La direction d’Herreweghe souple, homogène, incarnée donne tout leur relief et leur intensité aux cantates. Elle nourrit les couleurs instrumentales et accorde toute la lumière aux voix, solistes et au chœur en mettant à vif l’évidence du récit.

Le festival a réservé de nombreux moments d’intense émotion, comme lors du prestigieux concert sur la place du marché où une foule d’amateurs enthousiastes a pu écouter le grand pianiste Lang Lang dans des extraits des Variations Goldberg en compagnie de formidables musiciens, Daniel Hope, violon, Sophie Kauer, violoncelle, Albrecht Mayer, hautbois, la soprano Francesca Aspromonte et le contre-ténor Cameron Shahbazi, tous accompagnés par l’orchestre du Gewandhaus et du chœur de Saint-Thomas sous la direction d’Andreas Reize.

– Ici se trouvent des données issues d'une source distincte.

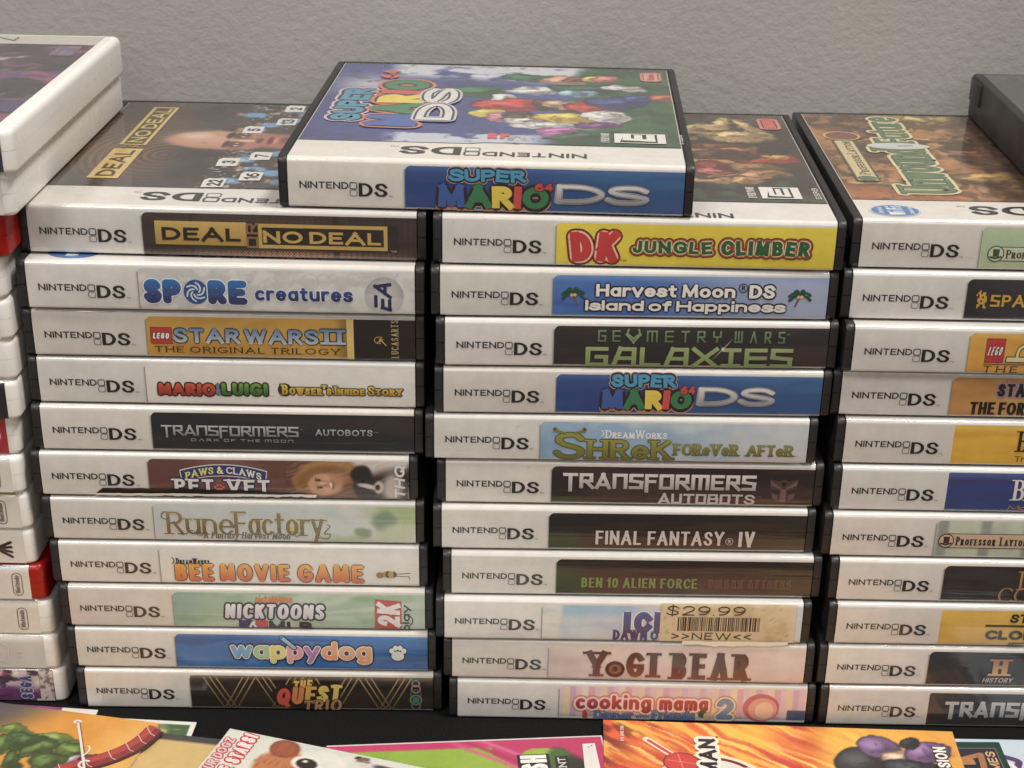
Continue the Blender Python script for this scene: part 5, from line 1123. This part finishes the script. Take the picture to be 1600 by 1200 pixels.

Le concert de la place du marché © Jens Schlueter

Le festival a offert également des concerts dans la belle salle de Pologne pour les sonates pour violon et clavecin de Bach qui réunissaient Johannes Pramsohler au violon et le français Philippe Grisvard au clavecin. Les Passions de l’âme (en référence à l’œuvre de Descartes), ensemble de musique ancienne de Berne fondé en 2008, s’est produit dans l’auditorium du bâtiment universitaire Paulinum incorporé dans la partie restante de l’église Saint-Paul et séparé par des installations féeriques en verre avec au programme un concerto et deux cantates de Bach ainsi qu’une cantate de Telemann avec la soprano Hana Blazikova et Meret Lüthi, violon et direction.

Pour tout amoureux de Bach, le festival de Leipzig est un incontournable. Bach for future, l’intitulé de cette édition anniversaire, souligne le caractère intemporel de cette musique lumineuse à la fois savante, d’une écriture incroyablement inventive aussi bien dans l’écriture instrumentale que vocale, et comme nulle autre profondément humaine. Elle exprime une foi rayonnante et inaltérable en Dieu et loue sa toute puissance. Mais au-delà du caractère incomparable de ses grandes œuvres sacrées comme les cantates d’église ou les Passions, la beauté de la musique de Bach invite l’homme à choisir la voie salvatrice du bien, un message particulièrement sensible pour aujourd’hui et pour demain.